President Barack Obama is alone among the leaders of the deal’s signatory countries in facing opposition from Congress sufficient to threaten torpedoing U.S. participation in the agreement. Congressional Republicans, who secured for themselves the right to review the deal prior to the U.S. making it official, are universally opposed to it, and some Democrats in both chambers have been hesitant to declare their support. There is plenty of reason to be skeptical of Iran’s motives and plans; the country has a long and sordid history of supporting destabilizing efforts in the Middle East, including militant Shia groups Hezbollah in Lebanon and Hamas in Gaza. Critics’ concern that lifting sanctions and allowing Iran access to conventional weapons will reinvigorate that activity is legitimate; the deal does little to forestall such a scenario. But the alternative – a nuclear Iran – is hardly preferable.

The deal gives the international community 15 years to build relationships and expand dialogue with Iran and its neighbors so as to diffuse the age-old simmering tensions. This will not be an easy task, to be sure, but conducting those talks with a nuclear-armed Iran will certainly not simplify the matter. The deal, which Germany, Russia, China, France and Britain – as well as Iran – will all sign, is the best option and Obama is right to endorse it; indeed his administration was a prime architect.

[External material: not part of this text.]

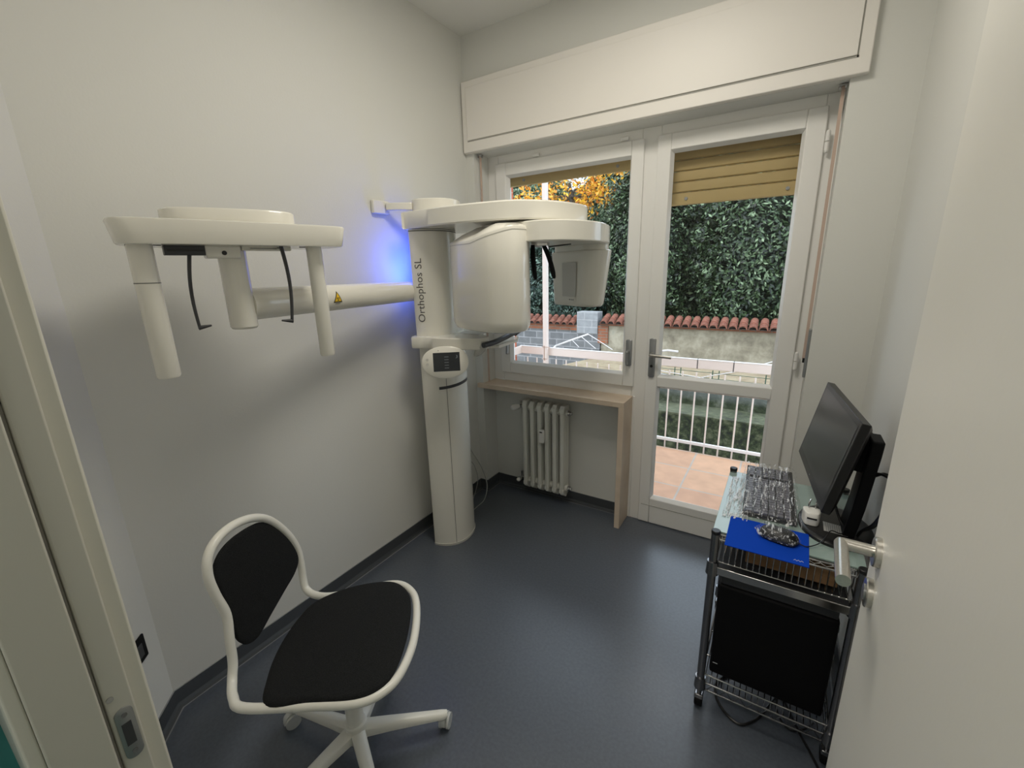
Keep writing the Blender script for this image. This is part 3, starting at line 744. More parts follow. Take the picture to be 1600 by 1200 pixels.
s.loft([wr_(bar, cb_, .95, 1.583), wr_(bar, cb_, .965, 1.587), wr_(bar, cb_, 1.0, 1.636), wr_(bar, cb_, .99, 1.641), wr_(bar, cb_, .97, 1.642)]); s.build('head_bar', M['machine'], mc, ang=40)
dk = [(.32, -1.715), (.39, -1.62), (.435, -1.52), (.44, -1.45), (.40, -1.42), (.30, -1.42), (.22, -1.50), (.20, -1.62), (.24, -1.70)]
dk = [tuple(p)[:2] for p in catmull([(x, y, 0) for x, y in dk], 4)]
s = MB(); s.loft([wr_(dk, (.33, -1.57), 1.0, 1.642), wr_(dk, (.33, -1.57), 1.0, 1.676), wr_(dk, (.33, -1.57), .96, 1.681)]); s.build('top_disc', M['machine'], mc, ang=40)
vcol('collimator_column', .340, -1.797, 1.247, 1.586, .021, .027, (BN.x, BN.y), 1.49)
vcol('sensor_column', .460, -1.402, 1.247, 1.586, .017, .023, (BN.x, BN.y))
# black seams where the columns meet the bar
s = MB(); s.obox((.345, -1.79, 1.5825), BD, BN, (0,0,1), .035, .002, .001); s.build('slide_slot', M['black'], mc, smooth=False)
s = MB(); s.obox((.452, -1.41, 1.5825), BD, BN, (0,0,1), .03, .002, .001); s.build('slide_slot', M['black'], mc, smooth=False)
# ear rod carriers and rods
cc = Vector((.370, -1.622, 0))
s = MB(); s.obox(cc-BD*.085+Vector((0,0,1.571)), BD, BN, (0,0,1), .045, .015, .012); s.build('dark_carrier', M['dgrey'], mc, bevel=.002)
s = MB(); s.obox(cc-BD*.085+BN*.016+Vector((0,0,1.571)), BD, BN, (0,0,1), .040, .001, .0015); s.build('carrier_slot', M['black'], mc)
s = MB(); s.obox(cc+Vector((0,0,1.568)), BD, BN, (0,0,1), .042, .020, .017); ct = s.build('center_block', M['machine'], mc, bevel=.004)
s = MB(); s.cyl(cc+BN*.018+Vector((0,0,1.565)), cc+BN*.022+Vector((0,0,1.565)), .006); s.build('round_hole', M['black'], ct)
s = MB(); s.obox(cc+BD*.11+Vector((0,0,1.578)), BD, BN, (0,0,1), .065, .018, .006); s.build('rail_cover', M['machine'], mc, bevel=.002)
s = MB(); s.obox(cc+BD*.10+BN*.0185+Vector((0,0,1.578)), BD, BN, (0,0,1), .035, .0006, .0008); s.obox(cc+BD*.14+BN*.0185+Vector((0,0,1.580)), BD, BN, (0,0,1), .004, .0006, .0014); s.build('scale_marks', M['ink'], mc, smooth=False)
def earrod(x, y, sgn, tilt=0):
    b0 = Vector((x, y, 1.59)); rg = []; N = 10
    for i in range(N+1):
        t = i/N; c_ = b0+Vector((0,0,-.225*t))-BD*sgn*.010*sin(PI*t)-BD*tilt*t
        w1 = .0075-.002*t; w2 = .005-.0012*t
        rg.append([c_+BN*w1*math.copysign(abs(cos(a))**.7, cos(a))+BD*w2*math.copysign(abs(sin(a))**.7, sin(a)) for a in [2*PI*k/12 for k in range(12)]])
    s = MB(); s.loft(rg); o = s.build('ear_rod', M['dgrey'], mc)
    tip = b0+Vector((0,0,-.222))-BD*tilt; s = MB(); s.cyl(tip-BD*sgn*.003, tip+BD*sgn*.028+Vector((0,0,.004)), .0065, 14, .0025); s.build('ear_plug', M['dgrey'], o)
earrod(.352, -1.690, 1, .016); earrod(.444, -1.497, -1)

# thin grey cable beside the column
s = MB(); s.tube(catmull([(.16, -.335, .50), (.19, -.33, .44), (.235, -.30, .33), (.262, -.29, .22), (.245, -.30, .12), (.205, -.33, .07), (.19, -.36, .05)], 8, False), .0028, 8)
tag(s.build('cable', M['cableg']), 'thin grey cable looping out low behind the x-ray column', 'cable')
s = MB(); s.tube(catmull([(.155, -.34, .40), (.185, -.31, .34), (.20, -.30, .24), (.17, -.31, .12), (.15, -.34, .03), (.16, -.35, .004)], 8, False), .0022, 8)
tag(s.build('cable', M['cableg']), 'second, thinner grey cable hanging close behind the x-ray column', 'cable')
# ================================================================ CHAIR
h_ = R(23); CO = Vector((.70, -1.645, 0)); CF = Vector((cos(h_), sin(h_), 0)); CL = Vector((-sin(h_), cos(h_), 0))
def K(f, l, z): return CO+CF*f+CL*l+Vector((0,0,z))
ch = thing('swivel_chair', 'white tube swivel chair with black fabric seat and back', 'chair', tuple(CO))
LS = -.010
ring_ = [(.653, -1.908, .438), (.787, -1.822, .438), (.890, -1.752, .438), (.925, -1.695, .438), (.924, -1.632, .438), (.880, -1.537, .438), (.797, -1.437, .438),
         (.728, -1.388, .438), (.652, -1.386, .438), (.578, -1.455, .438), (.51, -1.535, .438), (.452, -1.566, .438), (.408, -1.572, .448), (.391, -1.568, .482),
         (.384, -1.563, .53), (.379, -1.564, .59), (.384, -1.589, .665), (.399, -1.638, .746), (.421, -1.692, .796), (.450, -1.757, .822), (.479, -1.816, .824), (.501, -1.857, .800),
         (.512, -1.872, .75), (.515, -1.866, .685), (.518, -1.854, .616), (.528, -1.863, .547), (.538, -1.871, .485), (.556, -1.888, .449), (.598, -1.908, .438)]
s = MB(); s.tube(catmull(ring_, 6, True), .0122, 14, closed=True); s.build('tube_frame', M['chairw'], ch)
def cushion(pts, nrm, t0, t1, dome, bow=0.):
    P = catmull(pts, 6); c_ = sum(P, Vector())/len(P); nn = Vector(nrm).normalized(); rings = []
    for k, off in ((.02, -t0), (.5, -t0), (.92, -t0), (.98, -t0*.7), (1, -t0*.1), (.99, t1*.4), (.965, t1*.8), (.92, t1), (.75, t1+dome*.5), (.5, t1+dome*.85), (.25, t1+dome), (.02, t1+dome)):
        rings.append([c_+(p-c_)*k+nn*(off+bow*(1-k*k)) for p in P])
    s = MB(); s.loft(rings); return s
so_ = [(.705, -1.872), (.636, -1.830), (.568, -1.755), (.516, -1.66), (.503, -1.585), (.552, -1.485), (.640, -1.408), (.720, -1.410), (.785, -1.457), (.858, -1.548), (.908, -1.638), (.916, -1.695), (.882, -1.750), (.785, -1.817)]
s = cushion([(.712+(x-.712)*1.035, -1.625+(y+1.625)*1.035, .450) for x, y in so_], (0, 0, 1), .012, .010, .010); s.build('seat', M['fabric'], ch)
s = MB(); s.loft([[K(.01+a*cos(2*PI*k/24), LS+b*sin(2*PI*k/24), z) for k in range(24)] for z, a, b in ((.405, .10, .10), (.425, .13, .14), (.437, .14, .15))]); s.build('seat_shell', M['chairw'], ch)
bo_ = [(.412, -1.669, .765), (.451, -1.754, .791), (.486, -1.823, .783), (.507, -1.857, .741), (.510, -1.852, .67), (.512, -1.845, .605), (.512, -1.840, .528), (.505, -1.820, .482), (.488, -1.780, .465), (.460, -1.719, .487), (.428, -1.655, .508), (.398, -1.592, .532), (.386, -1.570, .575), (.390, -1.600, .668)]
fb = Vector((cos(R(26)), sin(R(26)), .09))
s = cushion(bo_, fb, .014, .006, .008, -.012); s.build('backrest', M['fabric'], ch)
s = MB(); s.cyl(K(0, 0, .12), K(0, 0, .25), .026, 20); s.cyl(K(0, 0, .24), K(0, 0, .41), .017, 20); s.cyl(K(0, 0, .39), K(0, 0, .425), .05, 20); s.build('gas_column', M['chairw'], ch)
s = MB(); s.cyl(K(0, 0, .070), K(0, 0, .135), .034, 24); s.build('hub', M['chairw'], ch, bevel=.003)
for i in range(5):
    a = R(46-72*i); d = Vector((cos(a), sin(a), 0)); e = Vector((-d.y, d.x, 0)); C0 = CO+Vector((0,0,0))
    rg = []
    for r_, w_, zt_, zb_ in ((.02, .021, .120, .078), (.10, .019, .108, .074), (.27, .015, .080, .058), (.285, .012, .078, .060)):
        rg.append([C0+d*r_+e*x_+Vector((0,0,z_)) for x_, z_ in ((-w_, zb_+.004), (-w_*.6, zb_), (w_*.6, zb_), (w_, zb_+.004), (w_, zt_-.008), (w_*.5, zt_), (-w_*.5, zt_), (-w_, zt_-.008))])
    s = MB(); s.loft(rg); lg = s.build('base_leg', M['chairw'], ch, ang=50)
    p = C0+d*.272; sw = (e*.9+d*.4).normalized(); ax_ = Vector((-sw.y, sw.x, 0))
    s = MB(); s.cyl(p+Vector((0,0,.052)), p+Vector((0,0,.066)), .008, 12)
    wc = p+sw*.014+Vector((0,0,.0255))
    for q in (-1, 1): s.cyl(wc+ax_*q*.008, wc+ax_*q*.017, .0245, 22)
    hood = []
    for k in range(13):
        t_ = PI*k/12; hood.append((cos(t_)*.027, sin(t_)*.027+.0))
    vs = [wc+sw*x_+Vector((0,0,z_))+ax_*q*.007 for q in (-1, 1) for x_, z_ in hood]; n1 = 13
    s.add(vs, [(k, k+1, n1+k+1, n1+k) for k in range(n1-1)]+[tuple(range(n1)), tuple(range(2*n1-1, n1-1, -1))])
    s.build('caster', M['casterw'], lg)

# ================================================================ WIRE CART
X0, X1, Y0, Y1 = 1.603, 1.968, -.925, -.420
ct_ = thing('wire_cart', 'chrome wire cart on casters by the right wall, carrying a monitor and a computer', 'cart', ((X0+X1)/2, (Y0+Y1)/2, 0))
for (x, y) in ((X0, Y0), (X1, Y0), (X0, Y1), (X1, Y1)):
    s = MB(); s.cyl((x, y, .075), (x, y, .688), .0125, 18)
    po = s.build('post', M['dchrome'], ct_)
    s = MB(); s.cyl((x, y, .688), (x, y, .70), .0135, 18); s.build('post_cap', M['black'], po, bevel=.002)
    for z_ in (.085, .545): s = MB(); s.cyl((x, y, z_), (x, y, z_+.045), .019, 18, .0165); s.build('collar', M['dchrome'], po)
    s = MB(); s.cyl((x, y, .055), (x, y, .078), .007, 12); s.box(x-.014, x+.014, y-.012, y+.022, .040, .058); s.build('caster_fork', M['dchrome'], po, bevel=.003)
    s = MB(); s.cyl((x-.0125, y+.01, .027), (x+.0125, y+.01, .027), .027, 24); s.build('caster_wheel', M['blackm'], po, bevel=.004)
def wire_shelf(nm, z, y0=Y0, y1=Y1, fence=.03, nw=19):
    s = MB(); r = .0032; i_ = .0
    for zz in (z, z-.028):
        for a, b in (((X0, y0), (X1, y0)), ((X0, y1), (X1, y1)), ((X0, y0), (X0, y1)), ((X1, y0), (X1, y1))):
            s.cyl((a[0], a[1], zz), (b[0], b[1], zz), r, 8)
    # zig-zag truss wire along each side
    for yy in (y0, y1):
        pts = [(X0+.02+(X1-X0-.04)*k/16, yy, z-(.0 if k % 2 else .028)) for k in range(17)]; s.tube(pts, .002, 6)
    for xx in (X0, X1):
        pts = [(xx, y0+.02+(y1-y0-.04)*k/20, z-(.0 if k % 2 else .028)) for k in range(21)]; s.tube(pts, .002, 6)
    for k in range(nw+1):
        xx = X0+.012+(X1-X0-.024)*k/nw; s.cyl((xx, y0, z+.002), (xx, y1, z+.002), .0017, 6)
    for k in (1, 2, 3): yy = y0+(y1-y0)*k/4; s.cyl((X0, yy, z-.002), (X1, yy, z-.002), r, 8)
    return s.build(nm, M['dchrome'], ct_)
lo = wire_shelf('lower_shelf', .108)
s = MB()
for k in range(20):
    xx = X0+.02+(X1-X0-.04)*k/19; s.tube([(xx, Y0+.002, .108), (xx, Y0+.002, .142)], .0016, 6)
s.cyl((X0, Y0+.002, .142), (X1, Y0+.002, .142), .0026, 8); s.build('shelf_fence', M['chrome'], ct_)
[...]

The political grandstanding and dodging in Congress is to be expected. Israel adamantly opposes the deal, and many Jewish organizations in the United States do as well. There are good reasons – political and religious, among others – for that opposition, but it should not influence Congress’ action. The United States is in a position to actively improve global security while opening what have been icy relations for decades. That is a critical opportunity that will evaporate or worse, should the U.S. bow out of the deal. There are enough supporters in the U.S. House of Representatives to sustain a presidential veto of any resolution opposing the Iran agreement, and as of Wednesday, 34 Democrats in the Senate had signaled their support for the deal – enough to ward off an override in that chamber too. Sen. Michael Bennet, D-Denver, has yet to stake a position on the deal. He should. And his colleague, Sen. Cory Gardner, R-Yuma, should consider breaking with his party in the interest of collaborative solutions – even if they are just the beginning.